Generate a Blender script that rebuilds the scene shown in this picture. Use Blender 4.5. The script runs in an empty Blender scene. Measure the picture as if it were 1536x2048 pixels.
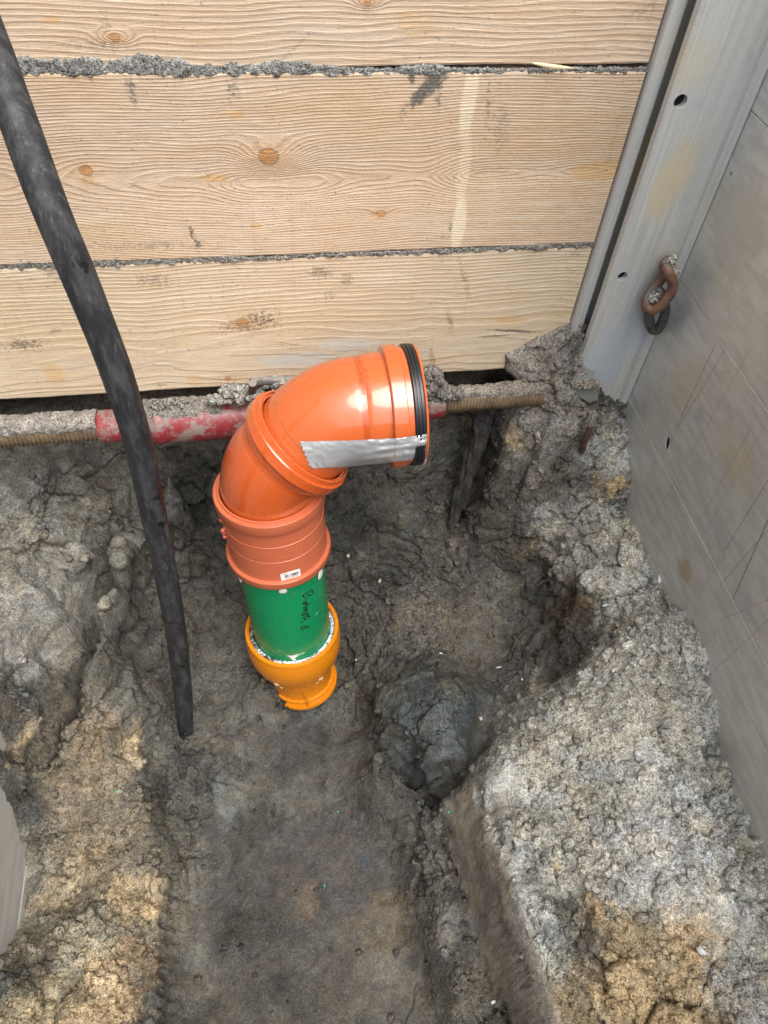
import bpy, bmesh, math, random
import numpy as np
from mathutils import Vector, Matrix
from mathutils.bvhtree import BVHTree
random.seed(7); rng = np.random.default_rng(7)
scn = bpy.context.scene
C = scn.collection

# ------------------------------------------------------------------ camera
F = 1480.0; CX, CY = 768.0, 1024.0
_D = np.array([-103., 1176., F]); _D /= np.linalg.norm(_D)
_Y = np.array([-364., -1841., F]); _Y -= _D*(_Y@_D); _Y /= np.linalg.norm(_Y)
_Z = -_D; _X = np.cross(_Y, _Z)
RM = np.stack([_X, _Y, _Z], 1)                 # world -> lens (x right, y down, z ahead)
CAM = np.array([0., -1.05, 1.56])
cd = bpy.data.cameras.new('camera'); cam = bpy.data.objects.new('camera', cd); C.objects.link(cam)
m = RM.T @ np.diag([1., -1., -1.])
mw = Matrix([list(m[i]) + [CAM[i]] for i in range(3)] + [[0, 0, 0, 1]])
cam.matrix_world = mw
cd.sensor_fit = 'VERTICAL'; cd.sensor_height = 36; cd.lens = 36*F/2048
cd.clip_start = 0.02; cd.clip_end = 500
scn.camera = cam

# ------------------------------------------------------------------ light
SUN_EL, SUN_AZ = math.radians(62), math.radians(150)     # azimuth from +Y clockwise
w = bpy.data.worlds.new("World"); scn.world = w; w.use_nodes = True
nt = w.node_tree; bg = nt.nodes['Background']
sky = nt.nodes.new('ShaderNodeTexSky'); sky.sky_type = 'NISHITA'; sky.sun_disc = False
sky.sun_elevation = SUN_EL; sky.sun_rotation = SUN_AZ
sky.air_density = 1.0; sky.dust_density = 4.0; sky.ozone_density = 0.6
hs = nt.nodes.new('ShaderNodeHueSaturation'); hs.inputs['Saturation'].default_value = 0.35
nt.links.new(sky.outputs[0], hs.inputs['Color']); nt.links.new(hs.outputs[0], bg.inputs['Color'])
bg.inputs['Strength'].default_value = 0.15
sd = bpy.data.lights.new('sun', 'SUN'); sd.energy = 1.5; sd.angle = math.radians(48); sd.color = (1, .98, .925)
so = bpy.data.objects.new('sun', sd); C.objects.link(so)
sv = Vector((math.sin(SUN_AZ)*math.cos(SUN_EL), math.cos(SUN_AZ)*math.cos(SUN_EL), math.sin(SUN_EL)))
so.rotation_euler = sv.to_track_quat('Z', 'Y').to_euler(); so.location = (0, -1, 4)
scn.view_settings.view_transform = 'Standard'; scn.view_settings.look = 'None'
scn.view_settings.gamma = 1; scn.view_settings.exposure = 1.2
scn.render.resolution_x = 768; scn.render.resolution_y = 1024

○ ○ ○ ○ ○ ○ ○

### [Your task]
Leave out the pictures and repeat exactly the lines from the start of the material through the line that contains "C = scn.collection", both included.

### [Expected answer]
Generate a Blender script that rebuilds the scene shown in this picture. Use Blender 4.5. The script runs in an empty Blender scene. Measure the picture as if it were 1536x2048 pixels.
import bpy, bmesh, math, random
import numpy as np
from mathutils import Vector, Matrix
from mathutils.bvhtree import BVHTree
random.seed(7); rng = np.random.default_rng(7)
scn = bpy.context.scene
C = scn.collection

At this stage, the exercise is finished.